Für das heutige Gedenken trafen sich Familienangehörige, Anwältinnen und Anwälte sowie Handelnde aus Politik und Zivilgesellschaft auf dem Friedhof in Rezan (Bağlar) zu einem Grabbesuch bei Tahir Elçi. Unter den Anwesenden war auch Erinç Sağkan, Vorsitzender der Vereinigung türkischer Rechtsanwaltskammern (TBB). Nahit Eren, Präsident der Rechtsanwaltskammer Diyarbakır, kritisierte in einer Ansprache den „Unwillen“ der türkischen Justiz, den Mord an Elçi aufzuklären, obwohl die Täter bekannt seien. Er würdigte seinen Vorgänger als mutigen und unermüdlichen Verfechter der Menschenrechte und betonte, dass der Kampf um Gerechtigkeit für Elçi so lange fortgesetzt werde, bis die Täter verurteilt und bestraft werden.

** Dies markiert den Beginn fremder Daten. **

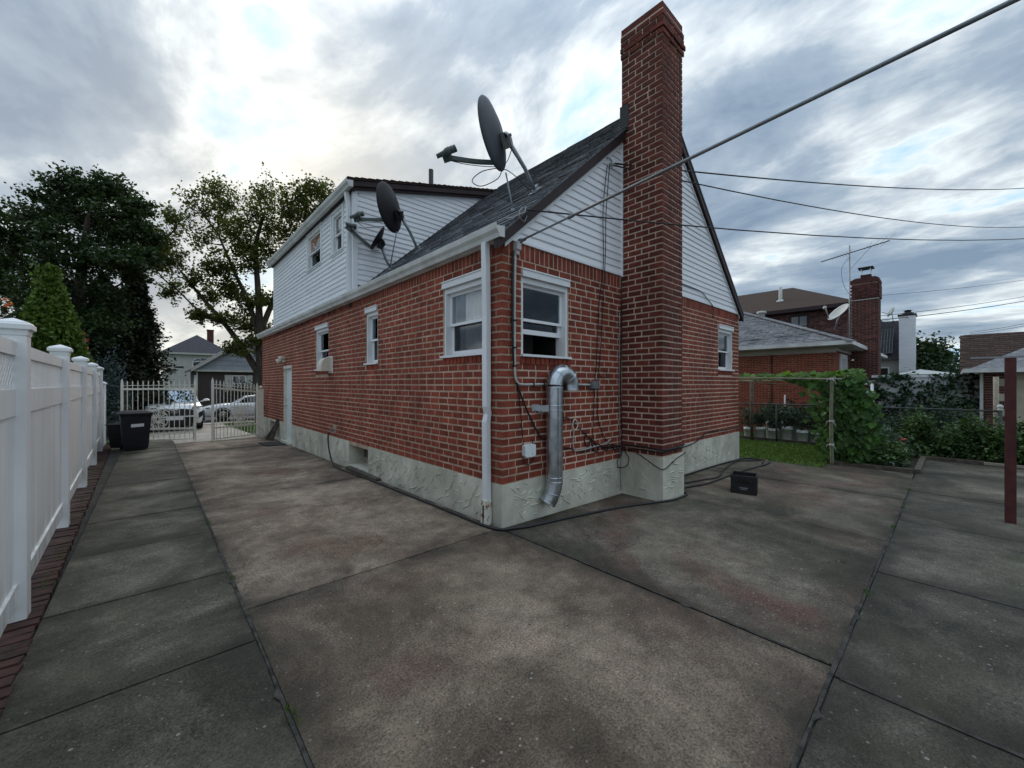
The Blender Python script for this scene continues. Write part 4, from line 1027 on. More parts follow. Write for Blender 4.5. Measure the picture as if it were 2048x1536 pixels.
# ------------------------------------------------------------------ satellite dishes on the roof
def dish(label, foot, knee, c, n, up, a, b, arm, lnbs, mat, strut, loc, cat='satellite dish', hoop=None, hubf=0.25, rootf=0.8):
    t = thing('satellite_dish', label, cat, loc, 'satellite dishes on the house roof')
    c, n, up = Vector(c), Vector(n).normalized(), Vector(up).normalized(); sd = n.cross(up).normalized(); up = sd.cross(n)
    mb = MB(); k = 40; dp = 0.10*a/0.4; B = len(mb.v)
    rings = [(0.0, -dp), (0.3, -dp*0.91), (0.6, -dp*0.64), (0.85, -dp*0.28), (1.0, 0.0), (1.02, 0.006), (1.03, -0.006), (1.0, -0.02), (0.85, -dp*0.28-0.014), (0.6, -dp*0.64-0.014), (0.3, -dp*0.91-0.014), (0.0, -dp-0.014)]
    for (r, h) in rings:
        for i in range(k):
            an = 2*math.pi*i/k; mb.v.append(tuple(c+sd*(b*max(r, 0.001)*math.cos(an))+up*(a*max(r, 0.001)*math.sin(an))+n*h))
    for i in range(len(rings)-1):
        for j in range(k):
            mb.f.append((B+i*k+j, B+i*k+(j+1) % k, B+(i+1)*k+(j+1) % k, B+(i+1)*k+j)); mb.t.append(0.5); mb.sm.append(True)
    mb.build('reflector', mat, t)
    back = c-n*(dp+0.02)
    hub = back-up*a*hubf
    q = MB(); q.obox(hub-n*0.02, sd*0.06, up*0.09, n*0.025); q.obox(hub-n*0.06-up*0.03, sd*0.035, up*0.055, n*0.04)
    q.lathe(hub-n*0.045+up*0.045, [(0.035, -0.045), (0.045, 0), (0.035, 0.045), (0.001, 0.045)], 10, sd); q.lathe(hub-n*0.07+up*0.04+sd*0.045, [(0.001, 0), (0.018, 0), (0.018, 0.03), (0.001, 0.03)], 8, -n)
    q.build('mount_bracket', M['steel'] if mat != M['dishb'] else M['black'], t)
    q = MB(); q.tube([Vector(foot), Vector(foot)+(Vector(knee)-Vector(foot))*0.5, Vector(knee), hub-n*0.065-up*0.03], [0.024, 0.024, 0.024, 0.03], 10); q.build('mast', M['pole'], t)
    q = MB(); q.obox(foot, (0.07, 0, 0.062), (0, 0.06, 0), (-0.004, 0, 0.005)); q.bar(Vector(foot)+Vector((-0.03, 0, -0.02)), Vector(foot)+Vector((0.03, 0, 0.09)), 0.05, 0.02); q.build('foot_plate', M['steel'], t)
    for s_ in strut:
        q = MB(); q.tube([s_[0], s_[1]], 0.010, 6); q.lathe(s_[1], [(0.02, -0.02), (0.02, 0.02), (0.001, 0.02)], 8); q.build('strut', M['pole'], t)
    root = c-up*a*rootf-n*0.02
    q = MB(); P = curve([root-n*0.02, root+(Vector(arm)-root)*0.5-Vector((0, 0, 0.015)), arm], 5)
    for p_, q_ in zip(P, P[1:]): q.bar(p_, q_, 0.035, 0.05)
    q.build('feed_arm', M['lnb'], t)
    A = Vector(arm); d_ = (c-A).normalized()
    q = MB(); q.obox(A, sd*0.03, up*0.05, n*0.05); q.build('feed_bracket', M['lnb'], t)
    for off in lnbs:
        p0 = A+sd*off+up*0.055
        q = MB(); q.lathe(p0-d_*0.07, [(0.001, -0.01), (0.026, -0.01), (0.028, 0.07), (0.03, 0.09), (0.042, 0.12), (0.044, 0.165), (0.036, 0.168), (0.001, 0.16)], 12, d_); q.build('lnb', M['lnb'], t)
    if len(lnbs) > 1:
        q = MB(); q.bar(A+sd*(min(lnbs)-0.03)+up*0.04, A+sd*(max(lnbs)+0.03)+up*0.04, 0.03, 0.035); q.build('lnb_bar', M['lnb'], t)
    if hoop:
        q = MB(); q.tube(curve(hoop, 8), 0.0055, 6); q.build('coax_cable', M['cable'], t)
    q = MB(); q.tube(curve([A-up*0.03, A*0.6+root*0.4-up*0.06, root-up*0.03, hub-n*0.07-up*0.12], 6), 0.005, 5); q.build('arm_cable', M['cable'], t)
    return t
dish('grey dish highest on the roof by the gable edge, a cable loop hanging below', (0.86, 0.34, 4.035), (0.68, 0.35, 4.27), (0.31, 0.54, 4.62), (-0.396, 0.917, -0.051), (-0.557, -0.196, 0.807), 0.405, 0.31,
     (-0.10, 0.91, 4.34), (-0.09, 0.0, 0.09), M['dish'], [((0.47, 0.47, 4.18), (0.42, 0.28, 3.64))], (0.8, 0.36, 3.97),
     hoop=[(0.40, 0.47, 4.22), (0.22, 0.62, 4.17), (0.12, 0.70, 4.05), (0.2, 0.62, 3.98), (0.36, 0.5, 4.08), (0.42, 0.46, 4.2), (0.55, 0.42, 4.17), (0.72, 0.37, 4.06), (0.80, 0.33, 3.99)])
dish('large black dish seen from behind in front of the dormer siding', (0.79, 3.24, 3.97), (0.60, 3.19, 4.24), (0.26, 3.30, 4.61), (-0.517, 0.855, -0.031), (-0.415, -0.219, 0.883), 0.405, 0.335,
     (-0.15, 3.68, 4.42), (-0.05, 0.07), M['dishb'], [((0.36, 3.22, 4.2), (0.42, 3.62, 3.65))], (0.79, 3.24, 3.95), rootf=0.45, hubf=0.35,
     hoop=[(-0.15, 3.66, 4.36), (-0.05, 3.58, 4.27), (0.1, 3.45, 4.28), (0.25, 3.32, 4.3)])
dish('small dish turned edge-on, lowest and farthest of the three on the house roof', (0.62, 4.02, 3.80), (0.52, 4.02, 3.95), (0.36, 4.02, 4.31), (-0.80, 0.30, 0.50), (0.38, -0.40, 0.83), 0.235, 0.21,
     (-0.13, 4.12, 4.40), (-0.04, 0.05), M['dishb'], [], (0.62, 4.02, 3.8), rootf=0.9)

# ------------------------------------------------------------------ the galvanised duct, boxes, conduit and cables on the gable wall
duct = thing('exhaust_duct', 'shiny galvanised metal duct hooked over like a cane against the gable wall', 'duct', (0.70, -0.13, 0.2))
DX, DYY, DR = 0.70, -0.13, 0.099
mb = MB(); mb.lathe((DX, DYY, 0.40), [(DR, 0), (DR, 1.12)], 28); mb.build('pipe', M['galv'], duct)
path = [(DX, DYY, 1.52)]+[(DX+0.148*(1-math.cos(a)), DYY, 1.535+0.148*math.sin(a)) for a in [math.pi*k/16 for k in range(17)]]
def gored(q, P, r, n=28, every=4):
    P = [Vector(p) for p in P]
    for i in range(0, len(P)-1, every):
        seg = [P[i], P[min(i+every, len(P)-1)]]
        q.tube([P[i], P[min(i+every, len(P)-1)]], r, n, caps=False)
mb = MB(); mb.tube(path[1:]+[(DX+0.296, DYY, 1.47)], DR, 28, caps=False, smooth=True)
mb.build('elbow', M['galv'], duct)
mb = MB(); mb.tube([(DX, DYY, 0.405), (DX-0.012, DYY+0.005, 0.32), (DX-0.055, DYY+0.02, 0.22), (DX-0.085, DYY+0.035, 0.165)], DR-0.001, 28, caps=False); mb.build('elbow', M['galv'], duct)
mb = MB()
def ring(q, c, ax, r, w=0.006):
    q.lathe(c, [(r-0.004, -w), (r+0.004, -w*0.5), (r+0.004, w*0.5), (r-0.004, w)], 28, ax)
for k in (5, 9, 13): 
    a = math.pi*(k-1)/16; ring(mb, path[k], (math.sin(a), 0, math.cos(a)), DR)
for z in (0.41, 1.51, 1.30, 1.245, 0.46): ring(mb, (DX, DYY, z), (0, 0, 1), DR, 0.009)
ring(mb, (DX+0.296, DYY, 1.48), (0, 0, 1), DR); ring(mb, (DX-0.032, DYY+0.012, 0.27), (-0.35, 0.12, -0.9), DR); ring(mb, (DX-0.081, DYY+0.033, 0.172), (-0.45, 0.2, -0.85), DR)
mb.build('seam_ring', M['galv'], duct)
mb = MB(); mb.box((DX-0.045, DYY-DR-0.004, 0.42), (DX-0.037, DYY-DR*0.7, 1.50)); mb.build('seam', M['galv'], duct)
mb = MB()
P = [(0.44, -0.012, 1.27), (0.50, -0.02, 1.28), (0.56, -0.05, 1.26), (DX-0.102, DYY, 1.27)]
for a, b in zip(P, P[1:]): mb.bar(a, b, 0.006, 0.075)
mb.lathe((DX, DYY, 1.27), [(DR+0.003, -0.03), (DR+0.003, 0.03)], 28); mb.build('strap', M['galv'], duct)

def cable(label, pts, r=0.006, m='cable', name='cable', cat='cable', n=5, group=None, k=8):
    q = MB(); q.tube(curve(pts, k), r, n); return q.solo(name, M[m], label, cat, group)
wf = lambda P, d=-0.028: [(x, d, z) for x, z in P]
cond = thing('conduit', 'grey metal conduit down the brick corner turning along under the gable window', 'conduit', (0.18, -0.03, 2))
q = MB(); q.tube(curve([(0.17, -0.03, 2.98), (0.16, -0.03, 2.5), (0.16, -0.03, 1.9), (0.165, -0.03, 1.66), (0.20, -0.03, 1.57), (0.28, -0.03, 1.545), (0.6, -0.03, 1.548), (1.0, -0.03, 1.545), (1.52, -0.03, 1.54)], 6), 0.013, 8); q.build('pipe', M['dishpale'], cond)
q = MB(); q.obox((1.60, -0.04, 1.54), (0.075, 0, 0), (0, 0.035, 0), (0, 0, 0.05))
for k in range(4): q.obox((1.545+0.036*k, -0.08, 1.54), (0.010, 0, 0), (0, 0.006, 0), (0, 0, 0.045))
q.build('junction_box', M['steel'], cond)
q = MB(); q.obox((0.185, -0.045, 3.07), (0.03, 0, 0), (0, 0.035, 0), (0, 0, 0.045)); q.obox((0.18, -0.04, 3.0), (0.02, 0, 0), (0, 0.02, 0), (0, 0, 0.025)); q.build('weather_head', M['dishpale'], cond)
q = MB()
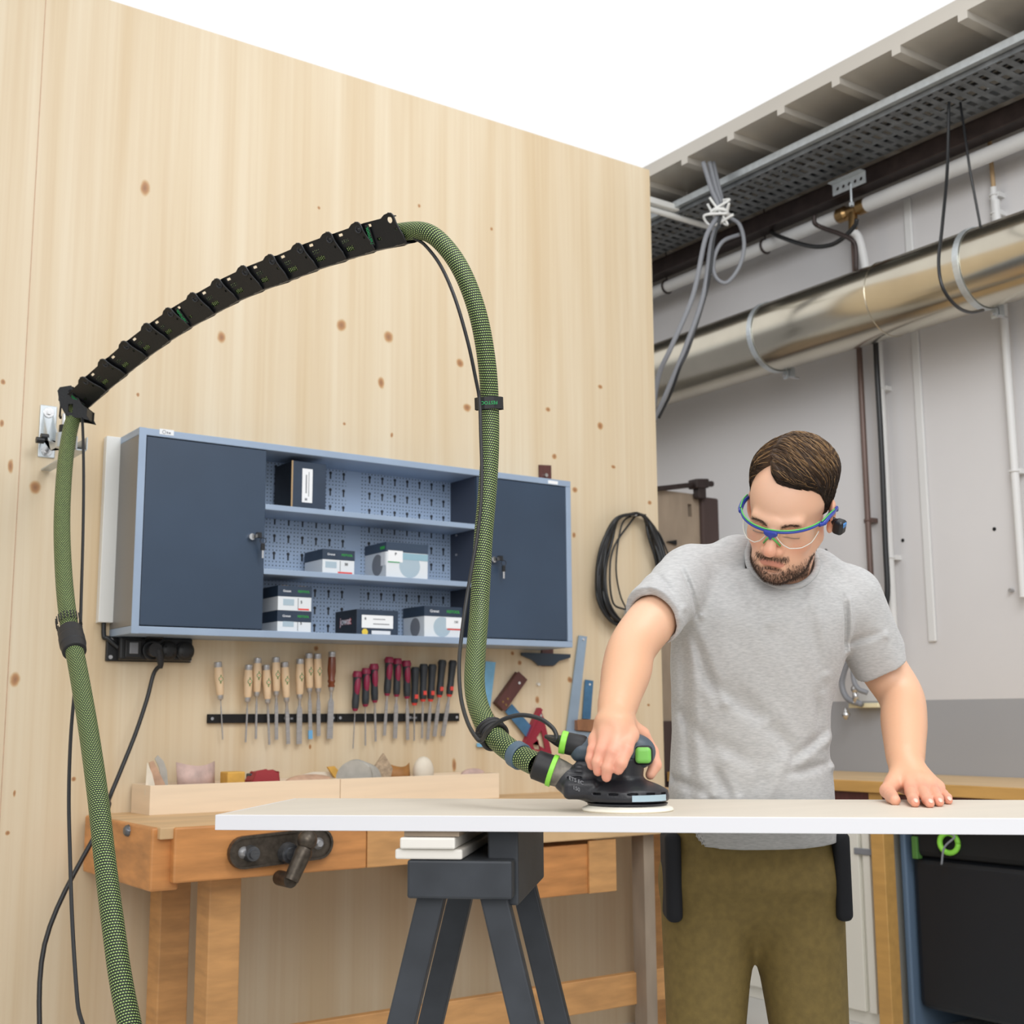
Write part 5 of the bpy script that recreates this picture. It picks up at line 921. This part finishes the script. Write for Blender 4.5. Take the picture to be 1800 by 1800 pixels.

„Wir werden nicht ruhen, bis Gerechtigkeit herrscht“

Der stellvertretende HEDEP-Vorsitzende Öztürk Türkdoğan sagte: „Tahir Elçi hat sich für Frieden in Kurdistan eingesetzt. Den Preis dafür hat er mit seinem Leben bezahlt.“ Der stellvertretende Fraktionsvorsitzende der CHP im türkischen Parlament, Ali Mahir Başarır, kritisierte ebenfalls, dass der Mordfall Elçi bis heute juristisch unaufgeklärt ist. „Unsere gemeinsame Botschaft als Vertretung der Anwaltskammern und Abgeordneten des Parlaments an die Türkei lautet: Wir werden nicht ruhen, bis Gerechtigkeit herrscht.“ Nach weiteren Reden wurden rote Nelken an der Grabstelle von Elçi niedergelegt, bevor der Friedhof in einem Schweigemarsch verlassen wurde.

Wer war Tahir Elçi?

Tahir Elçi stammte aus Cizîr (Cizre) in Şirnex. Er gehörte zu den Gründern der Stiftung für Menschenrechte in der Türkei (TİHV) und war sowohl beim Menschenrechtsverein IHD als auch innerhalb von Amnesty International (ai) aktiv. Nicht nur im Inland hat Tahir Elçi Verfahren für Opfer der türkischen Staatsgewalt und von Menschenrechtsverletzungen in Kurdistan geführt, sondern viele von ihnen auch vor dem Europäischen Gerichtshof für Menschenrechte (EGMR) vertreten. Er selbst war von Beginn seiner anwaltlichen Tätigkeit an staatlicher Verfolgung ausgesetzt.